Brandon Reynon, of the Puyallup Tribe’s Historic Preservation Office, told The Beachcomber that a flat, level surface such as where the pump track will be built may have been a place where native people competed with one another, playing games and socializing.

“It’s very well that this place could have been used for recreation, so seeing today that it’s being used that way brings it full circle,” he said.

Reynon added his appreciation for Judith Neary of the island nonprofit RJs Kids — the organization which obtained the $150,000 King County Youth Athletic Facilities grant last May to build the pump track — as it was her decision to actively involve the tribe before proceeding.

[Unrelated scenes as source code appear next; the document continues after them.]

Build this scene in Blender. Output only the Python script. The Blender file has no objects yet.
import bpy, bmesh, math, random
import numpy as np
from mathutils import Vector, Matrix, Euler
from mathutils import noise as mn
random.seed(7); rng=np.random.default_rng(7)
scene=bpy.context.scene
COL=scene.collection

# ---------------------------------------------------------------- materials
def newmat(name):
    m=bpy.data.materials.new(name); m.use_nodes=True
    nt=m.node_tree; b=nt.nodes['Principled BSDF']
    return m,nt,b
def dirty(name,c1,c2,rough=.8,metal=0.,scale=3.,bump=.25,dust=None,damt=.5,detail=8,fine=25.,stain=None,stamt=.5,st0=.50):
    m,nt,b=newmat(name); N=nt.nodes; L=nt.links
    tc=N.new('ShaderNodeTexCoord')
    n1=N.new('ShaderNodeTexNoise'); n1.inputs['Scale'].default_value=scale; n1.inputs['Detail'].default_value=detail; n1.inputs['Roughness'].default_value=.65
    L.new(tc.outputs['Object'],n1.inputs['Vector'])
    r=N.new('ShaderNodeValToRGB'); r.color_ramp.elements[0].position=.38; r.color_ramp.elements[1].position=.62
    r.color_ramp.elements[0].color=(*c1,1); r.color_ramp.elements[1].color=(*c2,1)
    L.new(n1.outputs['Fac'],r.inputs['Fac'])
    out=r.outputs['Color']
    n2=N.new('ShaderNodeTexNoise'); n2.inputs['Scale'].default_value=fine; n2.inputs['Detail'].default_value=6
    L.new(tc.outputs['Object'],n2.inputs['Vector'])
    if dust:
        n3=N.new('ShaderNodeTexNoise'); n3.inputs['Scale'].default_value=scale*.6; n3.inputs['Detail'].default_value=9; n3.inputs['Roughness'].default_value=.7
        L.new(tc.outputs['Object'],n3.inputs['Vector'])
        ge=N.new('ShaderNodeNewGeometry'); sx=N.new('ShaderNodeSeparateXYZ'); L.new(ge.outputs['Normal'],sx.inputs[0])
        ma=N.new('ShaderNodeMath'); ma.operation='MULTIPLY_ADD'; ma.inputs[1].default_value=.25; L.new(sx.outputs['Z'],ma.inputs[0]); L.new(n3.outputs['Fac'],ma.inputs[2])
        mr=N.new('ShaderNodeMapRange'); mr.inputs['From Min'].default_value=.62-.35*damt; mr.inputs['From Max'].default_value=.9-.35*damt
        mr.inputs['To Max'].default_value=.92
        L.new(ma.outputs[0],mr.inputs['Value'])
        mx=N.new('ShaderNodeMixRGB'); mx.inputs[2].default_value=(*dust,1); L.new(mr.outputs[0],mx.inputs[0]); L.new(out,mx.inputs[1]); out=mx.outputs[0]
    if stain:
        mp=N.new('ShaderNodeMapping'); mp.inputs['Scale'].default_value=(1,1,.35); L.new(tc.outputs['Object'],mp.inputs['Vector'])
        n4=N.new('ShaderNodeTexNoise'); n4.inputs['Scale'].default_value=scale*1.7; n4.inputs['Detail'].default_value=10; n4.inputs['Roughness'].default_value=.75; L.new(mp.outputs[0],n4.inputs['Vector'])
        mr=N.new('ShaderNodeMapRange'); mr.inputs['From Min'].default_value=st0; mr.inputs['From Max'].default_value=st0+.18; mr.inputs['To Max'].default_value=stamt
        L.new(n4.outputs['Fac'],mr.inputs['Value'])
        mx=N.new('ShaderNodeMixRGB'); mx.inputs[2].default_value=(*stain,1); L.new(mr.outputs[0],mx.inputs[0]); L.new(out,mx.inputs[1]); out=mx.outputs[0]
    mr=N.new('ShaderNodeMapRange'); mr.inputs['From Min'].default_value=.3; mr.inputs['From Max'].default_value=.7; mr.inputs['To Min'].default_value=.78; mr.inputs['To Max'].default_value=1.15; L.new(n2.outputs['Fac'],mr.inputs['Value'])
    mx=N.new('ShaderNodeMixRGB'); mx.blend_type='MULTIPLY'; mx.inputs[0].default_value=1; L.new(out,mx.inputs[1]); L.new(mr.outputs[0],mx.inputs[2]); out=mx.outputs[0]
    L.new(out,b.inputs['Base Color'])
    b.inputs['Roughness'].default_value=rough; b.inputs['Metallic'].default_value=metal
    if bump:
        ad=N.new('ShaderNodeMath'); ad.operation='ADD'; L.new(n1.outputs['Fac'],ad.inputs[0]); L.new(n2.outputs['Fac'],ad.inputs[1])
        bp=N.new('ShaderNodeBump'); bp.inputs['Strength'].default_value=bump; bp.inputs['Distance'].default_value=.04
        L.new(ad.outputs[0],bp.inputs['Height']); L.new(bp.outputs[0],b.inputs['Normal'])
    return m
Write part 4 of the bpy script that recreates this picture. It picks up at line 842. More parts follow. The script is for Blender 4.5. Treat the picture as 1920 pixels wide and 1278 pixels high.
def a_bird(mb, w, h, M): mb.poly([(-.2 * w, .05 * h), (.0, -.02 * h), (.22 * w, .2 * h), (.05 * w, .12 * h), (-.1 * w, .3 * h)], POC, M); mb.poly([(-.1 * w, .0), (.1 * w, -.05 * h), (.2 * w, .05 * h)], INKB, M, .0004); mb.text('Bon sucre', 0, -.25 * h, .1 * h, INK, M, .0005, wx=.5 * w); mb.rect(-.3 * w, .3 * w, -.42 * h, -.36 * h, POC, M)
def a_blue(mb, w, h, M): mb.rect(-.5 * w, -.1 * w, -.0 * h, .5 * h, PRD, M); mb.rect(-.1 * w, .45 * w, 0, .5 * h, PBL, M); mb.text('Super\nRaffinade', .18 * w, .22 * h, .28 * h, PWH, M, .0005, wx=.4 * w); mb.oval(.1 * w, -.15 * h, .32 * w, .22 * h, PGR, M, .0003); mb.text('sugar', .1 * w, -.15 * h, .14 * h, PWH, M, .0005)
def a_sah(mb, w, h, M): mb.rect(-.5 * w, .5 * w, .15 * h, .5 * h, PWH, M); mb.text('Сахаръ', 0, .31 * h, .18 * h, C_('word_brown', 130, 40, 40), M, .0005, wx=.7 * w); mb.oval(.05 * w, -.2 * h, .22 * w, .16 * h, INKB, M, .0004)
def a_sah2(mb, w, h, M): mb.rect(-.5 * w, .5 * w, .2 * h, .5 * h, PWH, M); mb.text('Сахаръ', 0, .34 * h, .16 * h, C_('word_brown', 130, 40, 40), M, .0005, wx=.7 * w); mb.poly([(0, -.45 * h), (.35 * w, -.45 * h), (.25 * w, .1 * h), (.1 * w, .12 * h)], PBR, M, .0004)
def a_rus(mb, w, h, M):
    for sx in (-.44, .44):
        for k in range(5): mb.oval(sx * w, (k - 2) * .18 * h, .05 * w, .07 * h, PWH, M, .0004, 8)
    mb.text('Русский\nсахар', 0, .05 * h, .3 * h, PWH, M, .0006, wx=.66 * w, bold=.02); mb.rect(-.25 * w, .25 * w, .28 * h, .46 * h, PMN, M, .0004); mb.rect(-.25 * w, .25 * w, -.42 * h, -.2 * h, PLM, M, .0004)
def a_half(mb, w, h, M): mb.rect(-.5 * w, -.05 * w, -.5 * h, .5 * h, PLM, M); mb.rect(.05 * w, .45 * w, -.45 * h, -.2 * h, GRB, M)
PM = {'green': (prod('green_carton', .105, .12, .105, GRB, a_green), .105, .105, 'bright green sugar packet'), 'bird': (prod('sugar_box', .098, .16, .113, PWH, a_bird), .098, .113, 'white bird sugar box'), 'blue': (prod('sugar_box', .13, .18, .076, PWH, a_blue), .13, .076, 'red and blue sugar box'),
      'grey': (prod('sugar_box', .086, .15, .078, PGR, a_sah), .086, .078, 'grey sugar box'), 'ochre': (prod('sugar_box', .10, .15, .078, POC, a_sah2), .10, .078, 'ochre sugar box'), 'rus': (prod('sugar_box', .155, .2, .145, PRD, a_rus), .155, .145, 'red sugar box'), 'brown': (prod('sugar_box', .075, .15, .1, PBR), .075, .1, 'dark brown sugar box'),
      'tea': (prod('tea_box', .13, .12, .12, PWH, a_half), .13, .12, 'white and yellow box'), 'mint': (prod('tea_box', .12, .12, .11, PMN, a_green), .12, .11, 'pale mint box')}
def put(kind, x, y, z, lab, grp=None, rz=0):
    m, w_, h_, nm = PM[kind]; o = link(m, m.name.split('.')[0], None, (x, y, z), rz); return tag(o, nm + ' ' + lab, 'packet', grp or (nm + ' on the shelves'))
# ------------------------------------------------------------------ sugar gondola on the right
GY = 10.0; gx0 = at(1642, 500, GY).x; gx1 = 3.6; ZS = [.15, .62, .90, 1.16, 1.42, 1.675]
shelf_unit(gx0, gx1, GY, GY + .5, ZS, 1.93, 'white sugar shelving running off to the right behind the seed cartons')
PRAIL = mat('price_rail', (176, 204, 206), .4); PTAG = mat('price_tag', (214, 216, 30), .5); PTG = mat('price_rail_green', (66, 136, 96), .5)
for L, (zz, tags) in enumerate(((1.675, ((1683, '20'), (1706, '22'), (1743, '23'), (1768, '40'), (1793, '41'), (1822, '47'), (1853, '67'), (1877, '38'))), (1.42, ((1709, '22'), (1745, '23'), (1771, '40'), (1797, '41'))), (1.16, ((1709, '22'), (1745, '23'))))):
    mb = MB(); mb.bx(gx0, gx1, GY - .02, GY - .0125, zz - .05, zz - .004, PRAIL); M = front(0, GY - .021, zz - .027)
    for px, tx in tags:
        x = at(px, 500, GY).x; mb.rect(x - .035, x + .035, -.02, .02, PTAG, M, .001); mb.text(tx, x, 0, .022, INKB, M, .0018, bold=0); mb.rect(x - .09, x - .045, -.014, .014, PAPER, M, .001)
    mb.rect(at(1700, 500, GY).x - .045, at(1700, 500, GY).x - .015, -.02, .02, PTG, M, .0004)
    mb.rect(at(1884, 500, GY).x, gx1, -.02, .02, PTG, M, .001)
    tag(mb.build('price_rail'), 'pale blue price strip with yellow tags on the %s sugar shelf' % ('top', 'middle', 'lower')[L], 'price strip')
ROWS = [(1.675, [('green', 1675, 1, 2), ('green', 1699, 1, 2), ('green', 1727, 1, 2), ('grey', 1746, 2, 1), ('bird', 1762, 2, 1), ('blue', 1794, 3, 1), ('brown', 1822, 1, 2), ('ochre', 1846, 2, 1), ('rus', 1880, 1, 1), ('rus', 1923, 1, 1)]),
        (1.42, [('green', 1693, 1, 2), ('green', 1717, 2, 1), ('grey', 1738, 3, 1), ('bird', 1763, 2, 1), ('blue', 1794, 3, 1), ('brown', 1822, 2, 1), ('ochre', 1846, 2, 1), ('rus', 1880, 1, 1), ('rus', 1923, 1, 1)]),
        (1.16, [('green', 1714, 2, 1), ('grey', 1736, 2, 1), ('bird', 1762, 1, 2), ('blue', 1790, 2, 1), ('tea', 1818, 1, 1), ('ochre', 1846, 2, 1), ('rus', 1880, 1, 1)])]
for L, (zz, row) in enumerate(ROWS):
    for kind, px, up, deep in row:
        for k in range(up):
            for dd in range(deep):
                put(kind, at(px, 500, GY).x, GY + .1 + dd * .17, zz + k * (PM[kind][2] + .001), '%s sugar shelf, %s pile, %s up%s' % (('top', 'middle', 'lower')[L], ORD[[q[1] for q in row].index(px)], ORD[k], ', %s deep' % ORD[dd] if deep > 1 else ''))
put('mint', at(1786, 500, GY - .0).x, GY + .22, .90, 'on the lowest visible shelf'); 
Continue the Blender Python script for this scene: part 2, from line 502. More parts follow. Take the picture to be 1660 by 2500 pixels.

“I think it’s really great that the person driving the project saw it a priority to reach out,” he said.

Neary said she was grateful to the representatives of the Puyallup tribe who walked the site with organizers and discussed the project with them as well as the Native American heritage of Quartermaster Harbor and Judd Creek. There are plans, Neary said, to create and install a story plaque at the park dedicated to that history of the area.

She added that the in-ground skate bowl, constructed in 2014, was inexplicably not subject to a cultural resource review at the time. But as organizers have begun the task of obtaining permits for the work to begin Phase 2 of the BARC master plan, which calls for additional skating infrastructure, an exercise station and native landscaping, Neary said she is pleased the work will unfold respectfully.

Designed by West Seattle-based Grindline Skateparks, the pump track will serve skateboarders, BMX bike riders and rollerbladers who will use their own momentum to cruise over the track’s turns and mounds without having to push or pedal. Once the bid process for choosing a company to lead the work is complete, organizers will develop a construction calendar and work parties will be invited to help bring Phase 2 to fruition.

Several island organizations have expressed interest in supporting the project, and recent events at BARC such as a free, all-ages concert to bring awareness to its revitalization make Neary optimistic about what the future holds.

“I’m very appreciative of the folks who have stepped up and helped me continue realizing the vision for this project,” she said.